There are a number of qualifications in that sentence. For players who don’t seriously study penalty cards, this is pretty complicated. Many players aren’t going to be able to remember it precisely. If they have it written down somewhere it will take them some time to find it, look it up, and determine if the current hand qualifies.
So, I’m personally not going to take the time and energy to memorize this exception, at least at the current time. I rarely play this game. I’ve played 8/5 Bonus for several hundred hours in the past, but not in the past few years. I will have to relearn 8/5 Bonus before I play this game.
It is possible that Ace$ Bonus will become my “go to” game in a particular casino somewhere down the line, and in that case, I’ll relook at this article and reassess whether I’m going to add this refinement to my game. But in the meantime, in the few times I play this game, I’m content to use regular 8/5 Bonus strategy with the aces-full exception.
If you wish to make the opposite conclusion for yourself, be my guest.
Note: After I finished this article, I passed it by a player who graduated from Cal Tech to verify that my conclusions were correct. He responded:
I agree with your math, and want to add that there is another way of looking at it, via https://wizardofodds.com/games/video-poker/tables/aces-bonus-poker/
“To create a strategy for this game, you can use my video poker strategy maker, but use a 94 for four aces when there are no aces on the deal. With one ace, in a correct position, use 110. With two aces, in a correction position, use 200. With three aces, in a correction position, use 440. These are weighted averages of 80 and 800, according to the probability of getting ACE$. If you have aces that are out of position then use 80.”

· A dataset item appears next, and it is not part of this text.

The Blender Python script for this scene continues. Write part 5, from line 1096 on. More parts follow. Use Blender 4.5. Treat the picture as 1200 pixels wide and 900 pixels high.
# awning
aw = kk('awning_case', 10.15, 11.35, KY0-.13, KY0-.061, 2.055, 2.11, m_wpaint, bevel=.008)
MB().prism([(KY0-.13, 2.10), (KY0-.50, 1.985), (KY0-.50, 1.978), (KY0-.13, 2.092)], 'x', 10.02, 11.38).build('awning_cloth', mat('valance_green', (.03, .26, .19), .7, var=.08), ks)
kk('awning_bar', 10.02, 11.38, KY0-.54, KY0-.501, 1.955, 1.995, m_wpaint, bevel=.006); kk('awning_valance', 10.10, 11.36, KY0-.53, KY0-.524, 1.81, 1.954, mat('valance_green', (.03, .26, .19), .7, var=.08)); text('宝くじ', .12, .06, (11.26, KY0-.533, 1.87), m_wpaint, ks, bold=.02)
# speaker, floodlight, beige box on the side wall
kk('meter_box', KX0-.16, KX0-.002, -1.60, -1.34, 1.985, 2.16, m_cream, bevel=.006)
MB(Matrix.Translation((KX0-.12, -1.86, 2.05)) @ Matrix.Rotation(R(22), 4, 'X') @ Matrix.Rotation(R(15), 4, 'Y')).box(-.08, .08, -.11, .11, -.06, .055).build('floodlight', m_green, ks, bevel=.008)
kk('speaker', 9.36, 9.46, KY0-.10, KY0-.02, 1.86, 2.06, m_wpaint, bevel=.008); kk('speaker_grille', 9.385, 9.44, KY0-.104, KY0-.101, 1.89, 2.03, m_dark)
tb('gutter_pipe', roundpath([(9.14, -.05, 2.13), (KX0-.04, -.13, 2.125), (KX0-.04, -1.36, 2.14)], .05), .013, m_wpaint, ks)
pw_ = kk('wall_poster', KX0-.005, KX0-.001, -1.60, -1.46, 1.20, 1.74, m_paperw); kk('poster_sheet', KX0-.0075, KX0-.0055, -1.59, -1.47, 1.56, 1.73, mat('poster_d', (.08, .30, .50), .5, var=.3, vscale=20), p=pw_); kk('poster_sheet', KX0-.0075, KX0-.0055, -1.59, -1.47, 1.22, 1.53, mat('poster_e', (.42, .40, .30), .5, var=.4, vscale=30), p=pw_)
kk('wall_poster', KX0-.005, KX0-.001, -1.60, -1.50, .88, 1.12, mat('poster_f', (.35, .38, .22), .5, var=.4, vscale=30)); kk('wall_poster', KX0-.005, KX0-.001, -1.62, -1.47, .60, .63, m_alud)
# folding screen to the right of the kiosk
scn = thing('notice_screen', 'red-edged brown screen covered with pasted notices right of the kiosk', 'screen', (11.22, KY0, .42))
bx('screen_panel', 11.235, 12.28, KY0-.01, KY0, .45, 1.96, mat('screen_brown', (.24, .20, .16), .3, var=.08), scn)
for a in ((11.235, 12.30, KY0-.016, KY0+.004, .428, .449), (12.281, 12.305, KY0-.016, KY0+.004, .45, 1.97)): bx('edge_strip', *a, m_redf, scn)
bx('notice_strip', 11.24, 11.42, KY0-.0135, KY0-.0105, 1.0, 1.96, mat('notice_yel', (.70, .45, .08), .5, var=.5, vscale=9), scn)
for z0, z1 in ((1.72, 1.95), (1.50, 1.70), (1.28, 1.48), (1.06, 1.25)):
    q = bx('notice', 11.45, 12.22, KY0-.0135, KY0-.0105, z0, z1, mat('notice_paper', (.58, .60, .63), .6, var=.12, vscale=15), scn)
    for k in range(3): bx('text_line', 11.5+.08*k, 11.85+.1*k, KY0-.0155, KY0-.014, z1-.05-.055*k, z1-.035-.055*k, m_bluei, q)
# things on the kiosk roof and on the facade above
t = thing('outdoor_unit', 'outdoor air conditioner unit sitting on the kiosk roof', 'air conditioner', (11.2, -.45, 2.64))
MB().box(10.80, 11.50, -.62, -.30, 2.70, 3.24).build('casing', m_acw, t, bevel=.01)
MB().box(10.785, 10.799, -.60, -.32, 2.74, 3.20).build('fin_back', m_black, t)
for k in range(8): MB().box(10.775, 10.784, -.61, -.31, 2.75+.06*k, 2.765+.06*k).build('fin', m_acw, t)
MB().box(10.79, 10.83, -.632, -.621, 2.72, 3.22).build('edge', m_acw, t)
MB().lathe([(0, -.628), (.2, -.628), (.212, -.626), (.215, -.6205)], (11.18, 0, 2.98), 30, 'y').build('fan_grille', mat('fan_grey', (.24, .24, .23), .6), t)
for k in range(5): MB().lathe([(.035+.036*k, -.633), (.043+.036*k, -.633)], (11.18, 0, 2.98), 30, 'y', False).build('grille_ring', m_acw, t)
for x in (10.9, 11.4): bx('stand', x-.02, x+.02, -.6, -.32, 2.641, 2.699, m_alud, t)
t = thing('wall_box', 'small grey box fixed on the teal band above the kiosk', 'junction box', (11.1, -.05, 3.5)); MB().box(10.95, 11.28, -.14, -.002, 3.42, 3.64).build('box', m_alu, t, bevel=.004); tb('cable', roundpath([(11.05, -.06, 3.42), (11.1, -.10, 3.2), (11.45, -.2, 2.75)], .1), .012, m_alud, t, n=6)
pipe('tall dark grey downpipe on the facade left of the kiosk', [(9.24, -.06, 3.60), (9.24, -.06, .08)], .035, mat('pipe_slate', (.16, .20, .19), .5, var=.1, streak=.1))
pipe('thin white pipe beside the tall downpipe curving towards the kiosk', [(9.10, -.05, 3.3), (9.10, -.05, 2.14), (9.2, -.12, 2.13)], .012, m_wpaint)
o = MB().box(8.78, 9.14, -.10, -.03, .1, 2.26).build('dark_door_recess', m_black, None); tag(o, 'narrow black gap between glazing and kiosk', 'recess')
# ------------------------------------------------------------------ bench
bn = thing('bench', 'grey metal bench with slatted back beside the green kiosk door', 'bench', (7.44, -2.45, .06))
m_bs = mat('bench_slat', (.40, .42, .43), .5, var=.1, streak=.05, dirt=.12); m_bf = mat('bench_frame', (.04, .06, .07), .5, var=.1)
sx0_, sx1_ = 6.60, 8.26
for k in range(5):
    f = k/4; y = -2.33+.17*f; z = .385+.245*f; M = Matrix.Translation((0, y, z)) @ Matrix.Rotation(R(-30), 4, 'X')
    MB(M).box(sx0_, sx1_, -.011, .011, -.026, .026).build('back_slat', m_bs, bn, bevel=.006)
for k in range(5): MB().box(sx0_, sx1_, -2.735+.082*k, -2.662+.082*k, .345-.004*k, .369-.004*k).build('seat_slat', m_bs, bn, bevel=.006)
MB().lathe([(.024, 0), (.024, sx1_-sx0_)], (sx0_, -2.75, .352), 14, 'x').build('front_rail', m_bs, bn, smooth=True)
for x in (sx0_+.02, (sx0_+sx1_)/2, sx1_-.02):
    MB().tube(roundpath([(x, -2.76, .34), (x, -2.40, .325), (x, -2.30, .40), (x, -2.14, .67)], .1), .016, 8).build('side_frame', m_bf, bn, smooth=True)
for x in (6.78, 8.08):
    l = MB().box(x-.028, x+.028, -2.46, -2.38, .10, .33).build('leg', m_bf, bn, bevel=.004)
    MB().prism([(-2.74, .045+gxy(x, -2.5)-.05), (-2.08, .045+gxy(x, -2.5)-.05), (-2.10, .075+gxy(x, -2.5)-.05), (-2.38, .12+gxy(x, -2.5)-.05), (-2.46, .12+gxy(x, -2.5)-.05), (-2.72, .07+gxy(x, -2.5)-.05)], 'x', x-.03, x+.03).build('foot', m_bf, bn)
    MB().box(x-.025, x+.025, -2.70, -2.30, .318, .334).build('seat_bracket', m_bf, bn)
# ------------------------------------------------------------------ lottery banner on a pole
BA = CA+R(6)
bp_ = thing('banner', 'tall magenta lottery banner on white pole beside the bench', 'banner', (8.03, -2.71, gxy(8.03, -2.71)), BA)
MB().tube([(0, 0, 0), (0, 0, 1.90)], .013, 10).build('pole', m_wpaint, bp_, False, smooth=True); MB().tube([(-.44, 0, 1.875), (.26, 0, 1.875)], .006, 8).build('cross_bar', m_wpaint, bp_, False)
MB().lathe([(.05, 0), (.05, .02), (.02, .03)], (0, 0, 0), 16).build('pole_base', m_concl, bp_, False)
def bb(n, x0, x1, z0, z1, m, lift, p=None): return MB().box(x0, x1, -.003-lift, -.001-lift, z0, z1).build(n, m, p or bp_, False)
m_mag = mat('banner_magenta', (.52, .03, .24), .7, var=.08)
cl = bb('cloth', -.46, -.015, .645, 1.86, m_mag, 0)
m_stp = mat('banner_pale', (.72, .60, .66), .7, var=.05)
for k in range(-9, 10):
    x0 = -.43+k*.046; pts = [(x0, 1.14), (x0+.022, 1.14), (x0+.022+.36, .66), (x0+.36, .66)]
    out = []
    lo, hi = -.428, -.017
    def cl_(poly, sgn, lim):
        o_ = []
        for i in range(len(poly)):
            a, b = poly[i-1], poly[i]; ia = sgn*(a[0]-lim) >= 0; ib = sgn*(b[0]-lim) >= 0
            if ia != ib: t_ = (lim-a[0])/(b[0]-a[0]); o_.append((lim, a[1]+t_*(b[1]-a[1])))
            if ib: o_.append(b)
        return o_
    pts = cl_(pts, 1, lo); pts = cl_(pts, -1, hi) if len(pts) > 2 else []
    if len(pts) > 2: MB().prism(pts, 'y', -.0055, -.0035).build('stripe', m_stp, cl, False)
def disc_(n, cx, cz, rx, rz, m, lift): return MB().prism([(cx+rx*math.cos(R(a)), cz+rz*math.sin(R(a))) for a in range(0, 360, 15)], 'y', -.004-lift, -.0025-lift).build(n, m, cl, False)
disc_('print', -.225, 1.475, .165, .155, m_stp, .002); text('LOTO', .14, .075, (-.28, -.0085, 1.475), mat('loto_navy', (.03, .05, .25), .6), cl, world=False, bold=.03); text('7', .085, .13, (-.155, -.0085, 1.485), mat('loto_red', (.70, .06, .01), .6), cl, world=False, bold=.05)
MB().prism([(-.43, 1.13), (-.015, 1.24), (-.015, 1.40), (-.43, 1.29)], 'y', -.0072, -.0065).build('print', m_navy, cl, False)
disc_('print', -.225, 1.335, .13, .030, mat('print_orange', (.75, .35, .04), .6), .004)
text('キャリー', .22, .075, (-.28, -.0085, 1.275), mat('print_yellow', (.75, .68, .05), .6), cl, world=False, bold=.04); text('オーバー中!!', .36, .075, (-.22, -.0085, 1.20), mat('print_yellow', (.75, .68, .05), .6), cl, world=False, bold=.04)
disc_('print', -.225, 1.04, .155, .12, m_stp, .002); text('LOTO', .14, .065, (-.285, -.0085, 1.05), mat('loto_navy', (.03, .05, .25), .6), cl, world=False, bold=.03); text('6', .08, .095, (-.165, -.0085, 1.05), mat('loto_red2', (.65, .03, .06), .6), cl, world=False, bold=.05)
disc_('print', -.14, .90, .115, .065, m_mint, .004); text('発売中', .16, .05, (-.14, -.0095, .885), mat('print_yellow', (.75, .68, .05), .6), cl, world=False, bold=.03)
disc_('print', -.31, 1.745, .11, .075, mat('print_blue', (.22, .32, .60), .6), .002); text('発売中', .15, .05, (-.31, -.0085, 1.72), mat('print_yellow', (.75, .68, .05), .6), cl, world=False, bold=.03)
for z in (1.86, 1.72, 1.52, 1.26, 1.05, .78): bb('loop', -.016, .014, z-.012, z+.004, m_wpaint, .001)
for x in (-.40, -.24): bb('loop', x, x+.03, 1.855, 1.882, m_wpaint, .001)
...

Once more, the wizardofodds.com site provides useful information. The way to get the most value out of this site on this particular problem is to enter in the appropriate number for aces and look at the exceptions to the basic strategy. The ones that say the right play is the ace and not some other hold are the ones you want to look at.
I appreciate learning about the Wizard’s elegant solution to this problem and am glad to pass it on to you.